In the second part of the project, we exploited the self-assembly of functional monomers and the targeted tuning of the experimental conditions to implement and regulate singlet fission within supramolecular polymers. In the investigated systems, the H-bond driven assembly of a supramolecular scaffold guides the organization of the functional pendants into exohelical frameworks. Through-space interactions mediate fast singlet conversion, affording independent triplets with lifetimes exceeding those found in crystalline materials. Subtle changes in monomer design enable the modulation of excited state kinetics as a result of distinct molecular arrangements within the assemblies.
A detailed dissemination plan at different audience levels guaranteed the high impact of this research, strongly promoting further scientific advances in the research field and boosting applications.
Solvent-induced chirality transfer represents an intriguing, yet poorly exploited tool to tune the assembly of supramolecular polymers in view of potential applications as functional materials. In particular, the exploitation of chiral solvents to induce circularly polarized luminescence in aggregation-induced-emission-based supramolecular polymers is unprecedent in literature. Moreover, despite the high potential of aggregation-induced emission materials for optoelectronic applications, systematic studies on the influence of monomer design on bulk properties are scarce. The results of this project constitute a proof-of-concept, demonstrating that supramolecular materials based on solvent-induced chirality transfer are intriguing platforms with emerging structure-property relationships for chiroptical and spintronic applications.
On the other hand, the exploitation of one-dimensional supramolecular templates to enable SF within ordered nanostructures of photoactive pendants is unprecedent in literature. Leveraging directional secondary interactions between monomeric units provides a novel strategy to mitigate the strength of interchromophoric interactions, while imparting a supramolecular order reminiscent of crystalline materials. The results provides new insights in the quest for fast singlet conversion and long-lived triplets, highlighting the critical role of conformational dynamic and chiral organization in regulating excited-state dynamics within non-covalent, ordered architecture and outlining the potential of singlet fission to disclose the structure and dynamics of supramolecular polymers. The innovative implementation of singlet fission in supramolecular polymers contributes to elucidate the structure-property relationships regulating the process, addressing some of the major issues that currently limit the efficiency of singlet fission-based photovoltaics.
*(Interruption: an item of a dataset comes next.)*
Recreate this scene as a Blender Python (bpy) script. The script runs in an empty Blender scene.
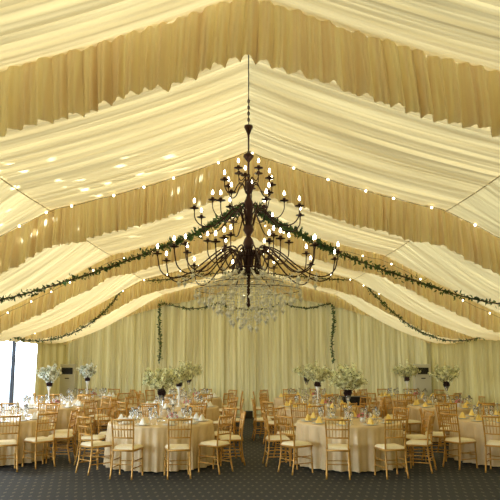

Overall, the work carried out within this project contributes towards addressing the global challenges of sustainability and clean energy of the United Nations and the European Green Deal. The outcomes of this high-gain research strongly contribute to advancements within the research field of supramolecular polymers, enabling the design of functional, adaptive materials based on supramolecular interactions and ultimately contributing to the knowledge-based society. On one hand, the knowledge gained from the study of solvent-induced circularly polarized emission will foster advances in a wide range of chirality-related applications. On the other hand, fundamental investigation on singlet fission is of crucial importance for applications in solar energy conversion schemes.